Im Bereich der Wohnraummiete steht dem Insolvenzverwalter gemäß § 109 Abs. 1 Satz 2 InsO nicht das Recht auf Kündigung des Mietverhältnisses zu. Stattdessen bleibt ihm aber das Recht zu erklären, dass Ansprüche, die nach Ablauf der Kündigungsfrist des § 109 Abs. 1 Sazt 1 fällig werden, nicht im Insolvenzverfahren geltend gemacht werden können. Diese sog. Enthaftungserklärung hat zur Folge, dass nach erfolgter Erklärung und Fristablauf keine Forderungen mehr gegen die Masse bzw. den Insolvenzverwalter geltend gemacht werden können, sondern ausschließlich gegen den (insolventen) Mieter.

Voraussetzung für eine Enthaftungserklärung des Insolvenzverwalters nach § 109 Abs. 1 Satz 2 InsO ist, dass der Schuldner ein Mietverhältnis über von ihm und ggf. seiner Familie zu nutzenden Wohnraum eingegangen ist. Auf eine ausschließlich für Familienangehörige angemietete Wohnung findet die Bestimmung nach überwiegender Ansicht keine Anwendung. Bei Mischmietverhältnissen wird entsprechend den von der Rechtsprechung entwickelten Grundsätzen auf den nach dem Parteiwillen zu ermittelnden Vertragsschwerpunkt abgestellt.[1]

 
Achtung

Genossenschaftsanteile

Gemäß § 66a GenG kann der Insolvenzverwalter das Kündigungsrecht des genossenschaftlichen Schuldners an dessen Stelle ausüben. Allerdings ist dieses Kündigungsrecht nach § 67c Abs. 1 GenG ausgeschlossen, wenn die Genossenschaftsmitgliedschaft Voraussetzung für die Nutzung der betreffenden Wohnung ist und der Geschäftsanteil höchstens das Vierfache des monatlichen Nutzungsentgelts ohne Betriebskostenvorauszahlung bzw. -pauschale oder höchstens 2.000 EUR beträgt.

Im Hinblick auf die Kündigungsfrist ist wiederum zu berücksichtigen, dass diese kürzer sein kann als die in § 109 Abs. 1 InsO vorgesehene.

 
Praxis-Beispiel

Der Insolvenzverwalter erklärt am 1. September die Enthaftung der Wohnung. Die Enthaftung würde nach der Frist des § 109 Abs. 1 InsO am 31. Dezember wirksam. Für die ordentliche Kündigung von Wohnraummietverhältnissen gilt jedoch die Bestimmung des § 573c Abs. 1 BGB. Hiernach kann der Mieter das Mietverhältnis jeweils zum dritten Werktag eines Kalendermonats zum Ablauf des übernächsten Monats kündigen. Die Enthaftung wird also bereits mit Ablauf des 30. November wirksam.

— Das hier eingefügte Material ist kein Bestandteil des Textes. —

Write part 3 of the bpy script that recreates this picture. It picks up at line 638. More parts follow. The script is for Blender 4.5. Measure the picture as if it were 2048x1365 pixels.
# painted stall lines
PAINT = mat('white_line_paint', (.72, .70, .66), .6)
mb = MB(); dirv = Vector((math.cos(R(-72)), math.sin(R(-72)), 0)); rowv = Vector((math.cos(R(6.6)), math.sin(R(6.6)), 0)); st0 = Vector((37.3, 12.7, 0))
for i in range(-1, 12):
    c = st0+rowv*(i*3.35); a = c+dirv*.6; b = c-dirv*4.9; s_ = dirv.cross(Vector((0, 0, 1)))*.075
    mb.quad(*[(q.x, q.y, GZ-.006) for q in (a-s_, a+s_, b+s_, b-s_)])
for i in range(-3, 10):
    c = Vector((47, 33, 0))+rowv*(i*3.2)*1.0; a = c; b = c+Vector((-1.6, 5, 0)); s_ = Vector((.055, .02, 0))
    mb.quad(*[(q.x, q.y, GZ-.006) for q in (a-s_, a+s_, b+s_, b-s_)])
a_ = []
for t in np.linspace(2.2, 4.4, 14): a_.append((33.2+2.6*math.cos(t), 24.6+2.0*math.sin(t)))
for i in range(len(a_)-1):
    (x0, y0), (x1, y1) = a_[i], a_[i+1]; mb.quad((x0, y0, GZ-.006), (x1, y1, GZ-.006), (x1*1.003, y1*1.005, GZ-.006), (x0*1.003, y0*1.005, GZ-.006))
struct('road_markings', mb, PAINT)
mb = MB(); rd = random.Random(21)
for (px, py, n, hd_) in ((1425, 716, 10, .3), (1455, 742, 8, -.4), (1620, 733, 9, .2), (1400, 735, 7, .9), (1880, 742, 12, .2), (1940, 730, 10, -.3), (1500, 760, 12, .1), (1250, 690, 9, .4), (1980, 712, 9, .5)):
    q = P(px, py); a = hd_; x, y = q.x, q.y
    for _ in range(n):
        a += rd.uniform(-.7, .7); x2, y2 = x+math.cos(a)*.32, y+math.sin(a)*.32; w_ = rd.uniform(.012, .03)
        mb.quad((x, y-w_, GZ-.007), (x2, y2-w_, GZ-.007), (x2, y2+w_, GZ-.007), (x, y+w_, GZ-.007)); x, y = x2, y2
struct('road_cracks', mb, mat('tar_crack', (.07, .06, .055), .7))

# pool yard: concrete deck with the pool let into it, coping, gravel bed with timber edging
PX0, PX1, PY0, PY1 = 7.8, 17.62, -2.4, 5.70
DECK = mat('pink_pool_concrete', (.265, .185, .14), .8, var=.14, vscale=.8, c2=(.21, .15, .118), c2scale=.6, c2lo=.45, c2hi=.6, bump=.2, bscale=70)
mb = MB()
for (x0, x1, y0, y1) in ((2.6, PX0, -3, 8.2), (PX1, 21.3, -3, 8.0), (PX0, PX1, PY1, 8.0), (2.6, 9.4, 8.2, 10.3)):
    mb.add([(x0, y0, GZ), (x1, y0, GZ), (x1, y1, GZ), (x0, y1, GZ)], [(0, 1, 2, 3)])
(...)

Im Bereich des Wohnraummietrechts ist zwar grundsätzlich die Bestimmung des § 573c Abs. 1 BGB zu beachten. Hiernach kann der Mieter das Mietverhältnis jeweils zum 3. Werktag eines Kalendermonats zum Ablauf des übernächsten Monats kündigen, wenn das Mietverhältnis noch keine 5 Jahre bestanden hat. Bei länger andauernden Mietverhältnisse verlängert sich die Kündigungsfrist bis auf knapp neun Monate. Diese Bestimmung gilt allerdings nicht im Fall der Enthaftungserklärung des Insolvenzverwalters. Anwendbar ist hier vielmehr die Bestimmung des § 573d Abs. 2 BGB, die die Kündigungsfrist bei eine außerordentlichen Kündigung mit gesetzlicher Frist regelt. Unabhängig davon also, wie lange das Wohnraummietverhältnis bereits andauerte, kann die Enthaftungserklärung am dritten Werktag eines Kalendermonats zum Ablauf des übernächsten Monats erklärt werden.

Hinsichtlich der Wirkungen der Enthaftungserklärung hat der BGH[2] geklärt, dass mit ihr der Mietvertrag vollständig freigegeben wird. Er unterliegt wieder vollständig dem Verwaltungs- und Verfügungsrecht des Mieters. Nur dieser kann also kündigen, die Vermieterkündigung ist dem Mieter gegenüber zu erklären. Ihm allein stehen auch die Forderungen zu, etwa auf Auszahlung eines Betriebskostenguthabens oder der Kaution.[3] Die Enthaftungserklärung des Insolvenzverwalters hat demnach im Überblick folgende Wirkungen:

  • Die Verfügungs- und Verwaltungsbefugnis betreffend das Mietverhältnis geht in vollem Umfang vom Insolvenzverwalter wieder auf den Mieter über[4];
  • für eine Klage gegen den Vermieter auf Auszahlung eines nach der Enthaftungserklärung entstandenen Nebenkostenguthabens fehlt dem Insolvenzverwalter die Prozessführungsbefugnis[5];
  • die Kündigungssperre des § 112 Nr. 1 InsO verliert ihre Geltung[6];
  • der Anspruch des Mieters auf Rückzahlung einer die gesetzlich zulässige Höhe nicht übersteigenden Mietkaution wird vom Insolvenzbeschlag frei.[7]
[1] Blank in Schmidt-Futterer, Mietrecht, 13. Aufl., Vorb. § 535 Rn. 107 ff.
[3] So bereits AG Berlin-Köpenick, Urteil v. 20.12.2012, 17 C 304/12, WuM 2013 S. 306; AG Göttingen, Urteil v. 18.6.2009, 21 C 33/09, NZM 2009 S. 61.